LAST week’s Church Times cover picture was a visual parable of the face of the contemporary Church of England. Instead of the altar of welcome, there is the separating desk of bureaucracy. No priest ministering the sacrament, but a smiley man in a suit. It summed up, in a well-crafted image, the current widening gap between piety and management.
Many of us who are now retired, or in other ways on the margins, recognise a quiet surge of dictatorial behaviour from our senior leaders, who, while cooing winningly about Jesus, and claiming to be Spirit-led, press ahead to amalgamate parishes, close churches, minimise pastoral care, and sack clergy, while spending millions on supposedly evangelistic initiatives, backed up by ever more diocesan posts.
Today (3 November), the Church celebrates Richard Hooker, the Church of England’s greatest theologian, whose Of the Laws of Ecclesiastical Polity was forged in the fire of pulpit battles with the Puritan Walter Travers at the Temple Church in London. Hooker realised that those who claimed that the Holy Spirit gave them “freedom” from law, order, and liturgy were deceiving themselves.

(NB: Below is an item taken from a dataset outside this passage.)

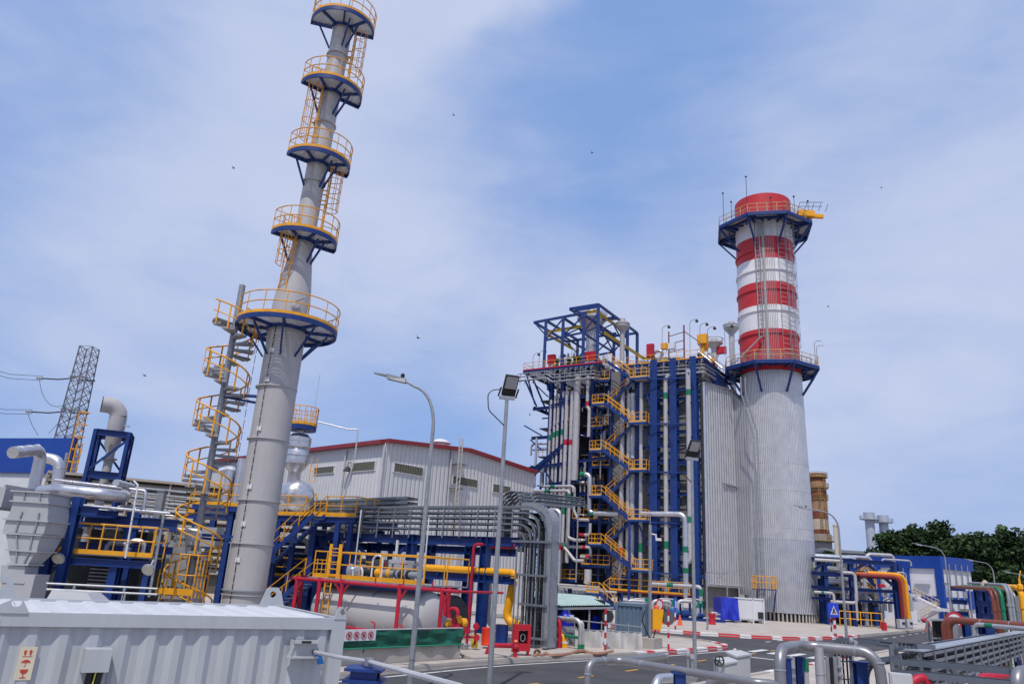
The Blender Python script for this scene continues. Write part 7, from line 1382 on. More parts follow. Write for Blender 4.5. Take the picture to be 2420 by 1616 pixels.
for i, (x, y) in enumerate(((1567, 1478), (1607, 1481), (2190, 1484), (2084, 1484), (2248, 1482))):
    b = G(x, y, .0); b = at(x, y, min(b.y, 82)); b.z = .13; t = thing('traffic_cone', b, ('orange cone left of the striped post with the narrow blue sign', 'pink striped cone in front of the blue pump', 'orange cone near the curved red hoses by the hall stair', 'small red cone near the grey meter cabinets', 'orange cone seen below the brown pipe')[i], 'traffic cone'); k = MB(); k.lathe(b+Z*.04, [(.2, 0), (.05, .75), (.04, .78)], 14); k.build('cone_body', mat('cone_orange', (.75, .10, .03), .5), t); k = MB(); k.lathe(b+Z*.3, [(.155, -.06), (.125, .1)], 14, cap=False); k.build('white_band', WHITE, t); k = MB(); k.box(b+Z*.02, (.46, .46, .04)); k.build('base', MATS['cone_orange'], t, smooth=0)
b = G(1683, 1475, .13); t = thing('red_drum', b, 'red drum standing left of the blue tarpaulin', 'drum'); k = MB(); k.lathe(b, [(.3, 0), (.32, .05), (.3, .1), (.3, .8), (.33, .85), (.3, .92)], 16); k.build('drum_body', SRED, t); k = MB(); k.lathe(b+Z*.92, [(.31, 0), (.31, .03), (.2, .03)], 16); k.build('lid', SRED, t)
for i, (x, yb, yt) in enumerate(((1672, 1488, 1352), (1721, 1480, 1350))):
    b = G(x, yb, .13) if i == 0 else at(x, yb, 80); b.z = .13; tp = at(x-1, yt, b.y); t = thing('slim_lamp_post', b, ('left' if i == 0 else 'right')+' of two slim posts with twin lamp arms before the silver duct', 'lamp post'); k = MB(); k.tube([b, V((b.x, b.y, tp.z))], .07, 8); k.build('post', GALV, t); k = MB(); q = V((b.x, b.y, tp.z)); k.bar(q, q+V((1.7, 0, -.02)), .07); k.bar(q+V((.8, 0, -.4)), q+V((1.4, -.1, -.05)), .05); k.build('lamp_arm', GALV, t, smooth=0); k = MB(); k.box(q+V((1.55, -.05, .0)), (.5, .16, .1)); k.build('lamp_head', GALVD, t, smooth=0)
# ------------------------------------------------------------------ shed, blue container, drum, tarpaulin wall
SP = Plane(G(1430, 1530, .1), (.975, .22)); GROOF = mat('pale_green_roof_sheet', (.42, .55, .53), .55, 0, .1, 1.5, dirt=.35, dcol=(.30, .33, .30))
sh = thing('open_shed', SP.px(1380, 1520), 'low open shed with a pale green corrugated roof behind the tarpaulin wall', 'shed')
r0, r1 = SP.px(1292, 1432, .3), SP.px(1454, 1432, .3); zs0, zs1 = SP.px(1300, 1433, .3).z, SP.px(1452, 1430, .3).z; aa, ab = SP.a(r0), SP.a(r1)
def shp(a, d, z): return SP.pt(a, z, -d)
vs = []; fs = []; n = 70
for i in range(n+1):
    a = aa+(ab-aa)*i/n; f = i/n; b = .03*(1 if i % 2 else -1)
    vs += [shp(a, .3, zs0+(zs1-zs0)*f+b), shp(a, 3.2, zs0+(zs1-zs0)*f+.62*(1-f*.5)+b)]
for i in range(n): fs.append((2*i, 2*i+2, 2*i+3, 2*i+1))
k = MB(); k.add(vs, fs); k.build('roof', GROOF, sh, smooth=0)
for f in (.02, .35, .65, .98):
    for d in (0, 3.0): a = aa+(ab-aa)*f; k = MB(); k.bar(shp(a, d, .1), shp(a, d, zs0-.02+d*.1), .08); k.build('post', GALVD, sh, smooth=0)
k = MB(); k.box(shp((aa+ab)/2, 3.3, 1.3), (abs(ab-aa), .06, 2.4), SP.u); k.box(shp(ab-.3, 1.8, 1.2), (.06, 2.8, 2.2), SP.u); k.build('back_wall', mat('shed_dark_sheet', (.02, .025, .035), .8, 0, .3, 1), sh, smooth=0)
k = MB(); k.bar(shp(aa, -.1, zs0-.12), shp(ab, -.1, zs1-.12), .08, .1); k.build('roof_beam', GALVD, sh, smooth=0)
q = SP.px(1336, 1478, -.25); t = thing('water_tank', V((q.x, q.y, .12)), 'bright blue plastic water tank under the green roofed shed', 'tank'); PB = mat('blue_plastic', (.012, .03, .50), .35, 0, .05); rz = SP.px(1336, 1478, -.25).z; k = MB(); w_ = (SP.px(1356, 1460, -.25)-SP.px(1321, 1460, -.25)).length/2; zt2_ = SP.px(1330, 1440, -.25).z; H_ = zt2_-rz; k.lathe(V((q.x, q.y, rz)), [(w_*.9, 0), (w_, .08), (w_, H_*.62), (w_*.95, H_*.7), (w_*.6, H_*.86), (w_*.35, H_*.9), (w_*.35, H_)], 24); k.build('tank_body', PB, t); k = MB(); k.lathe(V((q.x, q.y, rz+H_)), [(w_*.38, -.03), (w_*.38, .03), (w_*.1, .06)], 16); k.build('lid', PB, t); k = MB(); k.box(V((q.x, q.y, rz/2+.05)), (w_*2.4, w_*2.2, rz-.1), SP.u); k.build('stand', GALVD, t, smooth=0); k = MB(); k.box(SP.px(1349, 1460, -.25+w_*.9), (.3, .02, .3), SP.u); k.build('white_sticker', WHITE, t, smooth=0)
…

A “Spirit-driven” polity is always divisive, because it is not grounded in the providence of God and drives the Church simultaneously into anarchy and tyranny. So, today, we see anarchy in, for example, the refusal of infant baptism and the insistence on rebaptism of those baptised as infants; and tyranny in the bullying of clergy, backed up, as it often is, by compliant lawyers, HR officials, and the threat of disciplinary measures.

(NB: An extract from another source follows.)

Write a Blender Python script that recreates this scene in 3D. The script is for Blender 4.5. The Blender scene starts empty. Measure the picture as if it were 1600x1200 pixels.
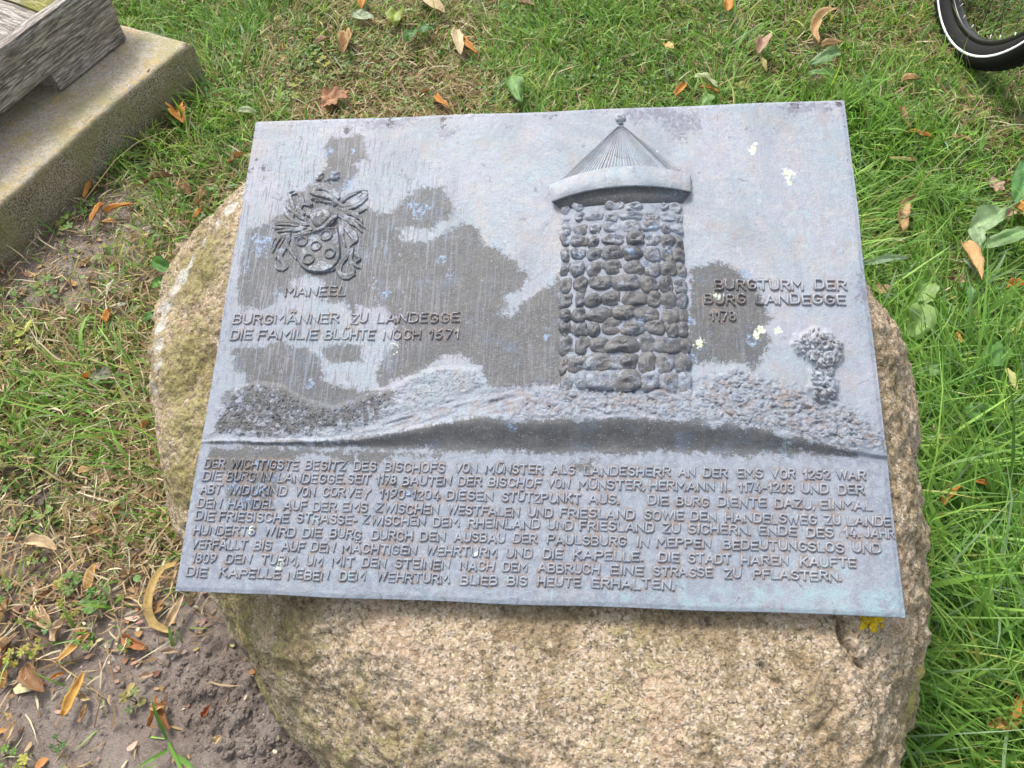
import bpy, math, random
import numpy as np
from mathutils import Vector, Matrix

random.seed(7)
RNG = np.random.default_rng(7)
SC = bpy.context.scene
COL = SC.collection

# ------------------------------------------------------------------ camera, light, exposure
PITCH = math.radians(57)
CAMH = 1.38
FPX = 1200.0
cam_data = bpy.data.cameras.new("camera")
cam = bpy.data.objects.new("camera", cam_data)
COL.objects.link(cam)
cam.location = (0, 0, CAMH)
cam.rotation_euler = (math.pi / 2 - PITCH, 0, 0)
cam_data.sensor_width = 36
cam_data.lens = 36 * FPX / 1600
cam_data.clip_start = 0.02
cam_data.clip_end = 500
SC.camera = cam

SUN_EL = math.radians(52)
SUN_AZ = math.radians(-32)          # compass angle of the sun from +y, negative = to the left
world = bpy.data.worlds.new("World")
SC.world = world
world.use_nodes = True
wn = world.node_tree
bg = wn.nodes["Background"]
sky = wn.nodes.new("ShaderNodeTexSky")
sky.sky_type = 'NISHITA'
sky.sun_disc = False
sky.sun_elevation = SUN_EL
sky.sun_rotation = SUN_AZ
sky.air_density = 1.0
sky.dust_density = 4.0
sky.ozone_density = 0.6
hs = wn.nodes.new("ShaderNodeHueSaturation")      # thin cloud: the sky is nearly white
hs.inputs['Saturation'].default_value = 0.38
wn.links.new(sky.outputs[0], hs.inputs['Color'])
wn.links.new(hs.outputs[0], bg.inputs[0])
bg.inputs[1].default_value = 0.15
sd_ = bpy.data.lights.new("sun", 'SUN')
sd_.energy = 1.9
sd_.angle = math.radians(14)
sd_.color = (1.0, 0.94, 0.85)
sun = bpy.data.objects.new("sun", sd_)
COL.objects.link(sun)
sv = Vector((math.sin(SUN_AZ) * math.cos(SUN_EL), math.cos(SUN_AZ) * math.cos(SUN_EL), math.sin(SUN_EL)))
sun.rotation_euler = sv.to_track_quat('Z', 'Y').to_euler()
SC.view_settings.view_transform = 'Standard'
SC.view_settings.look = 'None'
SC.view_settings.gamma = 1.0
SC.view_settings.use_curve_mapping = False
SC.view_settings.exposure = 0.85

# ------------------------------------------------------------------ geometry of the place
fw = np.array([0, math.cos(PITCH), -math.sin(PITCH)])
up = np.array([0, math.sin(PITCH), math.cos(PITCH)])
rt = np.array([1.0, 0, 0])
CC = np.array([0, 0, CAMH])


def proj(P):
    d = np.asarray(P, float) - CC
    z = d @ fw
    return np.stack([800 + FPX * (d @ rt) / z, 600 - FPX * (d @ up) / z], -1)


def ray(px, py):
    return fw * FPX + rt * (px - 800) + up * (600 - py)


def atz(px, py, z=0.0):
    """the point of the place at height z seen at photograph pixel (px, py)"""
    d = ray(px, py)
    return CC + d * (z - CAMH) / d[2]


# the plaque: lower-left corner, edges along its width and height (metres)
PO = np.array([-0.43639, 0.31679, 0.39865])
PX = np.array([0.894157, -0.057542, 0.084687])
PY = np.array([0.027934, 0.700866, 0.181139])
PW, PH = float(np.linalg.norm(PX)), float(np.linalg.norm(PY))
ux, uy = PX / PW, PY / PH
uz = np.cross(ux, uy)


def pq(px, py):
    """plaque coordinates (m) of photograph pixel"""
    d = ray(px, py)
    t = ((PO - CC) @ uz) / (d @ uz)
    q = CC + d * t - PO
    return np.array([q @ ux, q @ uy])


def pqh(px, py, h):
    """plaque coordinates of a pixel whose surface stands h above the plate"""
    d = ray(px, py); t = ((PO + uz * h - CC) @ uz) / (d @ uz)
    q = CC + d * t - PO - uz * h
    return np.array([q @ ux, q @ uy])


def pql(pts):
    return np.array([pq(*p) for p in pts])


# ------------------------------------------------------------------ helpers
def _hash(ix, iy, iz, s):
    h = (ix.astype(np.int64) * 374761393 + iy.astype(np.int64) * 668265263 + iz.astype(np.int64) * 2147483647 + s * 1274126177) & 0xFFFFFFFF
    h = ((h ^ (h >> 13)) * 1103515245) & 0xFFFFFFFF
    h = ((h ^ (h >> 16)) * 2654435761) & 0xFFFFFFFF
    h = h ^ (h >> 15)
    return (h & 0xFFFFFF) / float(0xFFFFFF) * 2 - 1


def vn(x, y, z=0.0, s=0):
    x = np.asarray(x, float); y = np.asarray(y, float)
    z = np.broadcast_to(np.asarray(z, float), x.shape)
    xi, yi, zi = np.floor(x), np.floor(y), np.floor(z)
    fx, fy, fz = x - xi, y - yi, z - zi
    fx = fx * fx * fx * (fx * (fx * 6 - 15) + 10); fy = fy * fy * fy * (fy * (fy * 6 - 15) + 10); fz = fz * fz * fz * (fz * (fz * 6 - 15) + 10)
    flat = bool(np.all(zi == 0) and np.all(z == 0))
    r = 0
    for dz in ((0,) if flat else (0, 1)):
        wz = 1 if flat else (fz if dz else 1 - fz)
        for dy in (0, 1):
            wy = fy if dy else 1 - fy
            for dx in (0, 1):
                wx = fx if dx else 1 - fx
                r = r + wx * wy * wz * _hash(xi + dx, yi + dy, zi + dz, s)
    return r


def fbm(x, y, z=0.0, s=0, o=4, g=0.5):
    r = 0; a = 1.0; f = 1.0; t = 0
    for k in range(o):
        r = r + a * vn(np.asarray(x) * f, np.asarray(y) * f, np.asarray(z) * f, s + k * 17)
        t += a; a *= g; f *= 2.03
    return r / t


def sst(a, b, x):
    t = np.clip((x - a) / (b - a), 0, 1)
    return t * t * (3 - 2 * t)


def sdf(x, y, poly):
    """signed distance to a closed polygon, negative inside"""
    d = np.full(x.shape, 1e9); ins = np.zeros(x.shape, bool)
    n = len(poly)
    for i in range(n):
        ax, ay = poly[i]; bx, by = poly[(i + 1) % n]
        ex, ey = bx - ax, by - ay
        t = np.clip(((x - ax) * ex + (y - ay) * ey) / (ex * ex + ey * ey + 1e-12), 0, 1)
        d = np.minimum(d, (x - ax - t * ex) ** 2 + (y - ay - t * ey) ** 2)
        if abs(ey) > 1e-12:
            c = ((ay > y) != (by > y)) & (x < ex * (y - ay) / ey + ax)
            ins ^= c
    d = np.sqrt(d)
    return np.where(ins, -d, d)


def mesh_np(name, V, quads=None, tris=None, mat=None, parent=None, smooth=True, attrs=None, loc=None):
    V = np.asarray(V, np.float32).reshape(-1, 3)
    parts = []; starts = []; tot = []; k = 0
    if quads is not None and len(quads):
        q = np.asarray(quads, np.int32).reshape(-1, 4)
        parts.append(q.ravel()); starts.append(k + np.arange(len(q)) * 4); k += len(q) * 4; tot.append(np.full(len(q), 4))
    if tris is not None and len(tris):
        q = np.asarray(tris, np.int32).reshape(-1, 3)
        parts.append(q.ravel()); starts.append(k + np.arange(len(q)) * 3); k += len(q) * 3; tot.append(np.full(len(q), 3))
    me = bpy.data.meshes.new(name)
    me.vertices.add(len(V)); me.vertices.foreach_set("co", V.ravel())
    L = np.concatenate(parts); S = np.concatenate(starts).astype(np.int32)
    me.loops.add(len(L)); me.loops.foreach_set("vertex_index", L.astype(np.int32))
    me.polygons.add(len(S)); me.polygons.foreach_set("loop_start", S)
    me.polygons.foreach_set("loop_total", np.concatenate(tot).astype(np.int32))
    me.update(calc_edges=True)
    if smooth:
        me.polygons.foreach_set("use_smooth", np.ones(len(S), bool))
    if attrs:
        for an, arr in attrs.items():
            arr = np.asarray(arr, np.float32)
            at = me.attributes.new(an, 'FLOAT_COLOR', 'POINT')
            at.data.foreach_set("color", arr.ravel())
    if mat: me.materials.append(mat)
    return link(name, me, parent, loc)


def link(name, me, parent=None, loc=None):
    o = bpy.data.objects.new(name, me)
    COL.objects.link(o)
    if parent is not None: o.parent = parent
    if loc is not None: o.location = loc
    return o


def grid_quads(nx, ny, off=0):
    i = np.arange(nx - 1)[None, :] + np.arange(ny - 1)[:, None] * nx + off
    return np.stack([i, i + 1, i + 1 + nx, i + nx], -1).reshape(-1, 4)


def empty(name, loc=(0, 0, 0), rz=0.0):
    o = bpy.data.objects.new(name, None)
    COL.objects.link(o); o.location = loc; o.rotation_euler = (0, 0, rz)
    o.empty_display_size = 0.05
    return o


def tag(o, label=None, cat=None, group=None, kind=None):
    if label: o['label'] = label
    if cat: o['category'] = cat
    if group: o['group'] = group
    if kind: o['kind'] = kind
    return o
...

Hooker could never have accepted the view that the Church was a mere instrument of mission, its success counted in money and numbers. The Church cannot be reduced to a function, because it is, in essence, the mystical body of Christ, a benign gospel hierarchy, ordered by God’s providential laws, which embrace liturgy, order, and polity.
The “Jesus-centred, Spirit-filled” culture of today’s Church is thin, split between showy piety and ruthless pragmatism. The obvious manifestation of this is the abandonment of the Ordinal’s call to follow the Good Shepherd: “We don’t do pastoral,” as some have been heard to say.
But pastoral life is no optional extra. It is the core of our participation in one another. Without it, we have effectively ceased to be Trinitarian. The smiley man behind the desk has won. Hence, the promotion of bullying personalities, the silence in the face of abuse claims, the NDAs enforced on those pushed out of jobs, and, of course, the cost of reputational management.
The fault is theological at core. We need to relearn the Trinity. As a good disciple of Calvin and Melanchthon, Hooker would not have approved of the intercession of the saints. But, please, Richard Hooker, in the C of E’s time of peril and need, pray for us!